### TASK GOAL:
Skip all pictures, then print the remaining material exactly.

### DATASET CONTENT:
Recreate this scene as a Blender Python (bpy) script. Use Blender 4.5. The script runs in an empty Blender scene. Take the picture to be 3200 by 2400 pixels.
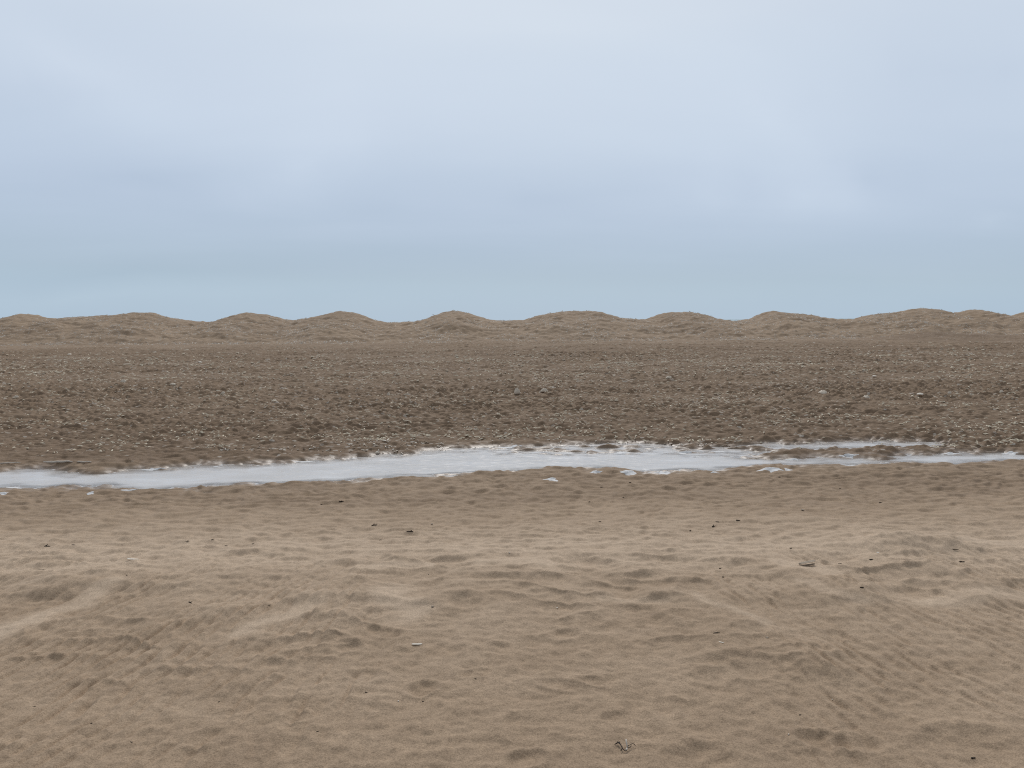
import bpy, math, random
import numpy as np
from mathutils import Vector, Matrix

rng = random.Random(7)
SC = bpy.context.scene
COL = SC.collection
sm = lambda a, b, v: (lambda t: t * t * (3 - 2 * t))(np.clip((v - a) / (b - a), 0.0, 1.0))

# ------------------------------------------------------------------ camera
CAM_H = 1.55
FOC = 2400.0                    # focal length in pixels of the 3200 px wide photograph
PITCH = math.atan(197.0 / FOC)
ROLL = 0.0079
Fv = np.array([0, math.cos(PITCH), -math.sin(PITCH)])
R0 = np.array([1.0, 0, 0])
U0 = np.array([0, math.sin(PITCH), math.cos(PITCH)])
Uv = U0 * math.cos(ROLL) + R0 * math.sin(ROLL)
Rv = R0 * math.cos(ROLL) - U0 * math.sin(ROLL)
cam = bpy.data.cameras.new('camera')
cam.sensor_width = 36.0
cam.lens = FOC / 3200 * 36.0
cam.clip_start = 0.05
cam.clip_end = 40000
co = bpy.data.objects.new('camera', cam)
COL.objects.link(co)
M = Matrix(((Rv[0], Uv[0], -Fv[0], 0), (Rv[1], Uv[1], -Fv[1], 0), (Rv[2], Uv[2], -Fv[2], CAM_H), (0, 0, 0, 1)))
co.matrix_world = M
SC.camera = co


def ray(px, py):
    return Fv * FOC + Rv * (px - 1600) - Uv * (py - 1200)


def on_plane(px, py, z):
    d = ray(px, py)
    t = (z - CAM_H) / d[2]
    return d[0] * t, d[1] * t


def on_depth(px, py, Y):
    d = ray(px, py)
    t = Y / d[1]
    return d[0] * t, CAM_H + d[2] * t


# ------------------------------------------------------------------ noise
def _h(ix, iy, seed):
    v = (ix.astype(np.int64) * 374761393 + iy.astype(np.int64) * 668265263 + seed * 974634777) & 0xFFFFFFFF
    v = ((v ^ (v >> 13)) * 1274126177) & 0xFFFFFFFF
    v = (v ^ (v >> 16)) & 0xFFFFFFFF
    v = (v * 2246822519) & 0xFFFFFFFF
    return (v ^ (v >> 15)) & 0xFFFFFFFF


_GA = np.stack([np.cos(np.arange(64) * math.tau / 64), np.sin(np.arange(64) * math.tau / 64)], 1)


def pn(x, y, seed=0):
    x0 = np.floor(x); y0 = np.floor(y)
    fx = x - x0; fy = y - y0
    u = fx * fx * fx * (fx * (fx * 6 - 15) + 10)
    v = fy * fy * fy * (fy * (fy * 6 - 15) + 10)

    def g(a, b):
        k = _GA[_h(x0 + a, y0 + b, seed) & 63]
        return k[..., 0] * (fx - a) + k[..., 1] * (fy - b)
    n0 = g(0, 0); n0 = n0 + u * (g(1, 0) - n0)
    n1 = g(0, 1); n1 = n1 + u * (g(1, 1) - n1)
    return (n0 + v * (n1 - n0)) * 1.5


def fbm(x, y, lam, octv, seed, gain=0.5):
    s = 0; a = 1.0
    for k in range(octv):
        s = s + a * pn(x / lam + 17.3 * k, y / lam - 9.1 * k, seed + k)
        a *= gain; lam *= 0.5
    return s


def clods(x, y, lam, seed, fill=0.8):
    """domed lumps of random size on a jittered lattice"""
    gx = np.floor(x / lam); gy = np.floor(y / lam)
    out = np.zeros_like(x)
    for a in (-1, 0, 1):
        for b in (-1, 0, 1):
            cx = gx + a; cy = gy + b
            h = _h(cx, cy, seed)
            jx = (h & 255) / 255.0; jy = ((h >> 8) & 255) / 255.0
            sz = ((h >> 16) & 255) / 255.0; an = ((h >> 24) & 255) / 255.0 * math.pi
            ox = x / lam - cx - jx; oy = y / lam - cy - jy
            ca = np.cos(an); sa = np.sin(an)
            r2 = ((ox * ca + oy * sa) / 0.85) ** 2 + ((-ox * sa + oy * ca) / 0.5) ** 2
            r = 0.45 + 0.55 * sz
            out = np.maximum(out, np.where(sz < fill, (0.3 + 0.7 * sz) * np.sqrt(np.maximum(0.0, 1 - r2 / (r * r))), 0))
    return out


# ------------------------------------------------------------------ terrain
ZW = -0.12                      # level of the water in the tidal pool


def curve(pts):
    w = sorted(on_plane(px, py, ZW) for px, py in pts)
    return np.array([p[0] for p in w]), np.array([p[1] for p in w])


NEAR = curve([(-500, 1545), (-200, 1535), (0, 1528), (60, 1529), (200, 1527), (330, 1522), (450, 1532), (520, 1533), (640, 1525),
              (700, 1521), (800, 1517), (900, 1515), (980, 1509), (1100, 1506), (1200, 1496), (1260, 1494), (1400, 1489),
              (1500, 1477), (1600, 1475), (1690, 1472), (1740, 1467), (1850, 1463), (1950, 1471), (2000, 1480), (2060, 1480),
              (2140, 1470), (2220, 1474), (2260, 1464), (2350, 1461), (2400, 1457), (2500, 1455), (2600, 1454), (2700, 1455),
              (2760, 1450), (2850, 1448), (2960, 1448), (3060, 1444), (3120, 1441), (3200, 1444), (3350, 1443), (3700, 1440)])
FAR = curve([(-500, 1480), (-200, 1476), (0, 1474), (60, 1466), (150, 1466), (200, 1475), (260, 1480), (330, 1475), (400, 1471),
             (500, 1468), (560, 1462), (600, 1453), (700, 1454), (800, 1451), (900, 1447), (980, 1440), (1080, 1436), (1200, 1420),
             (1260, 1424), (1340, 1410), (1400, 1405), (1500, 1402), (1560, 1395), (1620, 1404), (1680, 1397), (1760, 1394),
             (1850, 1391), (1950, 1388), (2030, 1391), (2140, 1397), (2200, 1402), (2300, 1402), (2360, 1395), (2430, 1389),
             (2480, 1392), (2560, 1388), (2650, 1386), (2770, 1382), (2900, 1384), (2980, 1388), (3060, 1396), (3200, 1403), (3700, 1410)])
STOP = curve([(2240, 1424), (2280, 1419), (2400, 1411), (2500, 1410), (2600, 1405), (2700, 1402), (2800, 1402), (2900, 1397), (3000, 1389), (3200, 1380), (3700, 1370)])
SBOT = curve([(2240, 1430), (2300, 1434), (2400, 1436), (2500, 1433), (2600, 1431), (2680, 1427), (2760, 1432), (2850, 1421), (2950, 1418), (3000, 1413), (3100, 1412), (3200, 1420), (3700, 1425)])
SX0 = STOP[0][0]


def pool_depth(x, y):
    """metres inside the water outline (positive) or outside it (negative)"""
    d = np.minimum(y - np.interp(x, *NEAR), np.interp(x, *FAR) - y)
    ds = np.minimum(np.interp(x, *STOP) - y, y - np.interp(x, *SBOT))   # inside the spit
    ds = np.where(x < SX0 - 0.8, -9.0, ds + 0.06 + 0.08 * pn(x / 0.5, y / 0.3, 35) - 0.35 * np.clip((SX0 + 0.9 - x) / 1.2, 0, 2))
    return np.minimum(d, np.where(ds > -0.6, -ds, 9.0))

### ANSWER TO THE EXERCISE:
Recreate this scene as a Blender Python (bpy) script. Use Blender 4.5. The script runs in an empty Blender scene. Take the picture to be 3200 by 2400 pixels.
import bpy, math, random
import numpy as np
from mathutils import Vector, Matrix

rng = random.Random(7)
SC = bpy.context.scene
COL = SC.collection
sm = lambda a, b, v: (lambda t: t * t * (3 - 2 * t))(np.clip((v - a) / (b - a), 0.0, 1.0))

# ------------------------------------------------------------------ camera
CAM_H = 1.55
FOC = 2400.0                    # focal length in pixels of the 3200 px wide photograph
PITCH = math.atan(197.0 / FOC)
ROLL = 0.0079
Fv = np.array([0, math.cos(PITCH), -math.sin(PITCH)])
R0 = np.array([1.0, 0, 0])
U0 = np.array([0, math.sin(PITCH), math.cos(PITCH)])
Uv = U0 * math.cos(ROLL) + R0 * math.sin(ROLL)
Rv = R0 * math.cos(ROLL) - U0 * math.sin(ROLL)
cam = bpy.data.cameras.new('camera')
cam.sensor_width = 36.0
cam.lens = FOC / 3200 * 36.0
cam.clip_start = 0.05
cam.clip_end = 40000
co = bpy.data.objects.new('camera', cam)
COL.objects.link(co)
M = Matrix(((Rv[0], Uv[0], -Fv[0], 0), (Rv[1], Uv[1], -Fv[1], 0), (Rv[2], Uv[2], -Fv[2], CAM_H), (0, 0, 0, 1)))
co.matrix_world = M
SC.camera = co


def ray(px, py):
    return Fv * FOC + Rv * (px - 1600) - Uv * (py - 1200)


def on_plane(px, py, z):
    d = ray(px, py)
    t = (z - CAM_H) / d[2]
    return d[0] * t, d[1] * t


def on_depth(px, py, Y):
    d = ray(px, py)
    t = Y / d[1]
    return d[0] * t, CAM_H + d[2] * t


# ------------------------------------------------------------------ noise
def _h(ix, iy, seed):
    v = (ix.astype(np.int64) * 374761393 + iy.astype(np.int64) * 668265263 + seed * 974634777) & 0xFFFFFFFF
    v = ((v ^ (v >> 13)) * 1274126177) & 0xFFFFFFFF
    v = (v ^ (v >> 16)) & 0xFFFFFFFF
    v = (v * 2246822519) & 0xFFFFFFFF
    return (v ^ (v >> 15)) & 0xFFFFFFFF


_GA = np.stack([np.cos(np.arange(64) * math.tau / 64), np.sin(np.arange(64) * math.tau / 64)], 1)


def pn(x, y, seed=0):
    x0 = np.floor(x); y0 = np.floor(y)
    fx = x - x0; fy = y - y0
    u = fx * fx * fx * (fx * (fx * 6 - 15) + 10)
    v = fy * fy * fy * (fy * (fy * 6 - 15) + 10)

    def g(a, b):
        k = _GA[_h(x0 + a, y0 + b, seed) & 63]
        return k[..., 0] * (fx - a) + k[..., 1] * (fy - b)
    n0 = g(0, 0); n0 = n0 + u * (g(1, 0) - n0)
    n1 = g(0, 1); n1 = n1 + u * (g(1, 1) - n1)
    return (n0 + v * (n1 - n0)) * 1.5


def fbm(x, y, lam, octv, seed, gain=0.5):
    s = 0; a = 1.0
    for k in range(octv):
        s = s + a * pn(x / lam + 17.3 * k, y / lam - 9.1 * k, seed + k)
        a *= gain; lam *= 0.5
    return s


def clods(x, y, lam, seed, fill=0.8):
    """domed lumps of random size on a jittered lattice"""
    gx = np.floor(x / lam); gy = np.floor(y / lam)
    out = np.zeros_like(x)
    for a in (-1, 0, 1):
        for b in (-1, 0, 1):
            cx = gx + a; cy = gy + b
            h = _h(cx, cy, seed)
            jx = (h & 255) / 255.0; jy = ((h >> 8) & 255) / 255.0
            sz = ((h >> 16) & 255) / 255.0; an = ((h >> 24) & 255) / 255.0 * math.pi
            ox = x / lam - cx - jx; oy = y / lam - cy - jy
            ca = np.cos(an); sa = np.sin(an)
            r2 = ((ox * ca + oy * sa) / 0.85) ** 2 + ((-ox * sa + oy * ca) / 0.5) ** 2
            r = 0.45 + 0.55 * sz
            out = np.maximum(out, np.where(sz < fill, (0.3 + 0.7 * sz) * np.sqrt(np.maximum(0.0, 1 - r2 / (r * r))), 0))
    return out


# ------------------------------------------------------------------ terrain
ZW = -0.12                      # level of the water in the tidal pool


def curve(pts):
    w = sorted(on_plane(px, py, ZW) for px, py in pts)
    return np.array([p[0] for p in w]), np.array([p[1] for p in w])


NEAR = curve([(-500, 1545), (-200, 1535), (0, 1528), (60, 1529), (200, 1527), (330, 1522), (450, 1532), (520, 1533), (640, 1525),
              (700, 1521), (800, 1517), (900, 1515), (980, 1509), (1100, 1506), (1200, 1496), (1260, 1494), (1400, 1489),
              (1500, 1477), (1600, 1475), (1690, 1472), (1740, 1467), (1850, 1463), (1950, 1471), (2000, 1480), (2060, 1480),
              (2140, 1470), (2220, 1474), (2260, 1464), (2350, 1461), (2400, 1457), (2500, 1455), (2600, 1454), (2700, 1455),
              (2760, 1450), (2850, 1448), (2960, 1448), (3060, 1444), (3120, 1441), (3200, 1444), (3350, 1443), (3700, 1440)])
FAR = curve([(-500, 1480), (-200, 1476), (0, 1474), (60, 1466), (150, 1466), (200, 1475), (260, 1480), (330, 1475), (400, 1471),
             (500, 1468), (560, 1462), (600, 1453), (700, 1454), (800, 1451), (900, 1447), (980, 1440), (1080, 1436), (1200, 1420),
             (1260, 1424), (1340, 1410), (1400, 1405), (1500, 1402), (1560, 1395), (1620, 1404), (1680, 1397), (1760, 1394),
             (1850, 1391), (1950, 1388), (2030, 1391), (2140, 1397), (2200, 1402), (2300, 1402), (2360, 1395), (2430, 1389),
             (2480, 1392), (2560, 1388), (2650, 1386), (2770, 1382), (2900, 1384), (2980, 1388), (3060, 1396), (3200, 1403), (3700, 1410)])
STOP = curve([(2240, 1424), (2280, 1419), (2400, 1411), (2500, 1410), (2600, 1405), (2700, 1402), (2800, 1402), (2900, 1397), (3000, 1389), (3200, 1380), (3700, 1370)])
SBOT = curve([(2240, 1430), (2300, 1434), (2400, 1436), (2500, 1433), (2600, 1431), (2680, 1427), (2760, 1432), (2850, 1421), (2950, 1418), (3000, 1413), (3100, 1412), (3200, 1420), (3700, 1425)])
SX0 = STOP[0][0]


def pool_depth(x, y):
    """metres inside the water outline (positive) or outside it (negative)"""
    d = np.minimum(y - np.interp(x, *NEAR), np.interp(x, *FAR) - y)
    ds = np.minimum(np.interp(x, *STOP) - y, y - np.interp(x, *SBOT))   # inside the spit
    ds = np.where(x < SX0 - 0.8, -9.0, ds + 0.06 + 0.08 * pn(x / 0.5, y / 0.3, 35) - 0.35 * np.clip((SX0 + 0.9 - x) / 1.2, 0, 2))
    return np.minimum(d, np.where(ds > -0.6, -ds, 9.0))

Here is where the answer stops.